>>>>>
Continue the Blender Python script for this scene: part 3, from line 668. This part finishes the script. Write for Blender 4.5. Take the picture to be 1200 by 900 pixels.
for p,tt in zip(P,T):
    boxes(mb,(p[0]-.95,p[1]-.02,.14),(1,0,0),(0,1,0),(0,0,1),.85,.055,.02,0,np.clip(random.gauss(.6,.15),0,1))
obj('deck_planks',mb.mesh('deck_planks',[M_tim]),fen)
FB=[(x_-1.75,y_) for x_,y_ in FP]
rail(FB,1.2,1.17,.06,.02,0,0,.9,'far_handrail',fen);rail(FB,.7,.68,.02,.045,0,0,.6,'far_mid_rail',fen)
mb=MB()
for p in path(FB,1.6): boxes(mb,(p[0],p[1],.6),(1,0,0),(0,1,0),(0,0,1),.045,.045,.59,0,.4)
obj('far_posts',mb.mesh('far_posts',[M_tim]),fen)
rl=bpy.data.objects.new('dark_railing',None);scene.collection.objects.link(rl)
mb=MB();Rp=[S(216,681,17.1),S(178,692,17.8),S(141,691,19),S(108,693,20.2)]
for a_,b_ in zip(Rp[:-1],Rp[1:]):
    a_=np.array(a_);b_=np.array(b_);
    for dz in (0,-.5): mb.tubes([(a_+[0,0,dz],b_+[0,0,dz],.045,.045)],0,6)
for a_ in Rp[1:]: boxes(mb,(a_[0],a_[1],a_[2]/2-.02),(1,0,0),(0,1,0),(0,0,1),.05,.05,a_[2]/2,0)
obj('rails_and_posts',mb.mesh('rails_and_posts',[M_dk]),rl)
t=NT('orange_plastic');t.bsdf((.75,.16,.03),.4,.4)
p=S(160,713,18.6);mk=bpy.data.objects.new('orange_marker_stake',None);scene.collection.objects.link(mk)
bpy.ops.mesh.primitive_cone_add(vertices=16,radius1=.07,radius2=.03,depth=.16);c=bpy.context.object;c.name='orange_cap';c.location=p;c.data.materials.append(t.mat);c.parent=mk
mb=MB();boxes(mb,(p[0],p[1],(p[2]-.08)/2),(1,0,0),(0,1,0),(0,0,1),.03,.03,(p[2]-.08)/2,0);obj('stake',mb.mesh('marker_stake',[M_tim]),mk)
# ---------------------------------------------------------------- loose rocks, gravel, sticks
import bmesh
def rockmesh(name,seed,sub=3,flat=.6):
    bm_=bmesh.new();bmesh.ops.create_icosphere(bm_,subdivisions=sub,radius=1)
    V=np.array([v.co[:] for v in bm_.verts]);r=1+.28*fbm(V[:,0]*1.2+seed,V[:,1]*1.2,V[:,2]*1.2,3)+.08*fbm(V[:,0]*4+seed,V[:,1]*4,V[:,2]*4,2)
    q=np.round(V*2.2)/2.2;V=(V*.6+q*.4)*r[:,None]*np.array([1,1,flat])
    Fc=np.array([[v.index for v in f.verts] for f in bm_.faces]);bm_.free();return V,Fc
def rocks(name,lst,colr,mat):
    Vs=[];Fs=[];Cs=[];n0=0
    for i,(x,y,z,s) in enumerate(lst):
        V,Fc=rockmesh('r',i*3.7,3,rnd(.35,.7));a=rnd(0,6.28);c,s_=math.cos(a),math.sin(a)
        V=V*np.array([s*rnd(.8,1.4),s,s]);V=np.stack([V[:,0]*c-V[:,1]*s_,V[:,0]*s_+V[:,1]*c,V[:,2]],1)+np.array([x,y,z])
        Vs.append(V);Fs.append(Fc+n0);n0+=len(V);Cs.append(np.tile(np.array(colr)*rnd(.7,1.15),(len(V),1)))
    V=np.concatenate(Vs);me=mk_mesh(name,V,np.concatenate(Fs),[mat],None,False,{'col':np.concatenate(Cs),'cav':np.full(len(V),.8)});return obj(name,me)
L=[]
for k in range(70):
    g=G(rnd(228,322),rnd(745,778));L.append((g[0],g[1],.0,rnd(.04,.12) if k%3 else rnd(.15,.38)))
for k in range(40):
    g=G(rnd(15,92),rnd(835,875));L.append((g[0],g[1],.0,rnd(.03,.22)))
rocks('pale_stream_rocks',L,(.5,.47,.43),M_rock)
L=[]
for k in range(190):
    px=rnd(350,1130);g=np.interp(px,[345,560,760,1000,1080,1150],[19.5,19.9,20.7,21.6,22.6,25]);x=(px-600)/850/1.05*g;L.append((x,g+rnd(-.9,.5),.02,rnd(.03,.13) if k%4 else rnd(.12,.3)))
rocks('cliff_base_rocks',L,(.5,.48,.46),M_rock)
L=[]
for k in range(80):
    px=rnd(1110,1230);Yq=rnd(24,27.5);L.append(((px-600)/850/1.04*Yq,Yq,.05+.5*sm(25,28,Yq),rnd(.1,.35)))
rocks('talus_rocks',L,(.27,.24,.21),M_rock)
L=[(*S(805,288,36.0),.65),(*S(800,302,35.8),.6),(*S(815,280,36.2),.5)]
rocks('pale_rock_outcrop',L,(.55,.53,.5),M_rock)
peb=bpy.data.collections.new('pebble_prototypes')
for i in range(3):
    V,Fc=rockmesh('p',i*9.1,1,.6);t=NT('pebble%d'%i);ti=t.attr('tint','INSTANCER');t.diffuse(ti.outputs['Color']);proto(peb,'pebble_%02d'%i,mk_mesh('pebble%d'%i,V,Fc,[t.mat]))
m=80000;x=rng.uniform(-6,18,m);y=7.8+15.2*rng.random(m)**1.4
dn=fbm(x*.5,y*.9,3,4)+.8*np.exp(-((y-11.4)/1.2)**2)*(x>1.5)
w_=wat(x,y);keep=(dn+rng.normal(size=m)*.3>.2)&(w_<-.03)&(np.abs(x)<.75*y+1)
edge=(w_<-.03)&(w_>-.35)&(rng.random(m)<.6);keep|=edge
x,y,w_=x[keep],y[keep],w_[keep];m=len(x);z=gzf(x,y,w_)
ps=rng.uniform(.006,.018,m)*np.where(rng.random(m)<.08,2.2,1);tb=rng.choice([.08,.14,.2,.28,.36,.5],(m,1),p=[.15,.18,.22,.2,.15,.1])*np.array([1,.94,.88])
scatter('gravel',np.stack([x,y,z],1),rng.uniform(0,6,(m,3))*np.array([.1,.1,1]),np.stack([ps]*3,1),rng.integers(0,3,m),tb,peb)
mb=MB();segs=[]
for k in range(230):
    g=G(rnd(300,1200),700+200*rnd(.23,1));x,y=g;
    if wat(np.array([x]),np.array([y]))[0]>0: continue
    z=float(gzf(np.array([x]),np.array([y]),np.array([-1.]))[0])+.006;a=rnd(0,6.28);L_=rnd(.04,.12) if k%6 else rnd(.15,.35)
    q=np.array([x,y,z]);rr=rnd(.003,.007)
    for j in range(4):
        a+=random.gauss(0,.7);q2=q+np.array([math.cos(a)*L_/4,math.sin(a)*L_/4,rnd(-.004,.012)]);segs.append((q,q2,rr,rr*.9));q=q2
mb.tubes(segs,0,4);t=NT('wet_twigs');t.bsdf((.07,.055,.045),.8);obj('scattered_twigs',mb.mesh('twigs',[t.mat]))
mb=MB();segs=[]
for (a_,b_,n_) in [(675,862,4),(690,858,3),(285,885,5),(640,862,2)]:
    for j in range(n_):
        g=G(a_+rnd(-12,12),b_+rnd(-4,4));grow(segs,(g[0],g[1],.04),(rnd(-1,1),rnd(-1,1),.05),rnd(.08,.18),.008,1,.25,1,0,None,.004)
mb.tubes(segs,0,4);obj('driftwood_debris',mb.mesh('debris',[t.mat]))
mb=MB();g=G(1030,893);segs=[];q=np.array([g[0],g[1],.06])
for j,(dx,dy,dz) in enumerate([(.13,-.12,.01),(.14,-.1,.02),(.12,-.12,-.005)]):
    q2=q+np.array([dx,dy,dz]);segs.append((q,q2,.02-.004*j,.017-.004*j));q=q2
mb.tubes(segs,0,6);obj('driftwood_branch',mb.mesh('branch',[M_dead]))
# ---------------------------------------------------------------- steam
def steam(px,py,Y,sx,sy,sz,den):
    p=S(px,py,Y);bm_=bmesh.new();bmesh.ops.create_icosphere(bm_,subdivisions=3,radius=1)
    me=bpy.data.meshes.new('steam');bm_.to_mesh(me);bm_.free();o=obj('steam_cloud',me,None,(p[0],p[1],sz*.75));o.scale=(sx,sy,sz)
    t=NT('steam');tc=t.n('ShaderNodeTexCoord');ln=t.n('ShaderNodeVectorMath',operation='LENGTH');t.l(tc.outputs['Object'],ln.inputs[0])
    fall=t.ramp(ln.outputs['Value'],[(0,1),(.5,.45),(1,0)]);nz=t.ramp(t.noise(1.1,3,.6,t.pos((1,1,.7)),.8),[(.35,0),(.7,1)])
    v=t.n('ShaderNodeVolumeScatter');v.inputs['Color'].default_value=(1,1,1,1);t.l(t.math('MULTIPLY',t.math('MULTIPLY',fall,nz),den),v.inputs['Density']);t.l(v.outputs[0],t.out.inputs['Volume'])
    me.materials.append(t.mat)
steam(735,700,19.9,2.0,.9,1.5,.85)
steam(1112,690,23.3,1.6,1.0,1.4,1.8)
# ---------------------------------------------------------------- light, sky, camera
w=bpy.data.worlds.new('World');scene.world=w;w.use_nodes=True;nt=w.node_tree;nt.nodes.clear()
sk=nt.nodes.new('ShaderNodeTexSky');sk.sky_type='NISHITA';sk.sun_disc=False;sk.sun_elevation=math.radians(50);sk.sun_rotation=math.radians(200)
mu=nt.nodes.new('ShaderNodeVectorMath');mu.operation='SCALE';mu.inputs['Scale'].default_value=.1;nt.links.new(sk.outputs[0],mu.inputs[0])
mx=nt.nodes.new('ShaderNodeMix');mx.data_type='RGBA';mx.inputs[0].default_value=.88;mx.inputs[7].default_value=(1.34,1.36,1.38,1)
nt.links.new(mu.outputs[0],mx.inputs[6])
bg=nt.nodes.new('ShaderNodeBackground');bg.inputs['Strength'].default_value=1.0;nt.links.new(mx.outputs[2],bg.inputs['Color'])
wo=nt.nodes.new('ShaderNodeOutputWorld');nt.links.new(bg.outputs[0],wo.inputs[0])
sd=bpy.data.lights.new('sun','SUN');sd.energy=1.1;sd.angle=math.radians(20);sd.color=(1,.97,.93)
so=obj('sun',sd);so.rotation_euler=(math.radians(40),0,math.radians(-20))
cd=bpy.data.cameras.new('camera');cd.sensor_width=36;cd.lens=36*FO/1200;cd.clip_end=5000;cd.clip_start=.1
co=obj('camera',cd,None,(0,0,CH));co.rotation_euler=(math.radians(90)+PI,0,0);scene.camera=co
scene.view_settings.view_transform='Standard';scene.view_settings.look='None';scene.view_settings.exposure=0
<<<<<
◆ Do this ◆
Where a line holds "scene", copy that line.

◆ Exercise output ◆
Continue the Blender Python script for this scene: part 3, from line 668. This part finishes the script. Write for Blender 4.5. Take the picture to be 1200 by 900 pixels.
rl=bpy.data.objects.new('dark_railing',None);scene.collection.objects.link(rl)
p=S(160,713,18.6);mk=bpy.data.objects.new('orange_marker_stake',None);scene.collection.objects.link(mk)
w=bpy.data.worlds.new('World');scene.world=w;w.use_nodes=True;nt=w.node_tree;nt.nodes.clear()
co=obj('camera',cd,None,(0,0,CH));co.rotation_euler=(math.radians(90)+PI,0,0);scene.camera=co
scene.view_settings.view_transform='Standard';scene.view_settings.look='None';scene.view_settings.exposure=0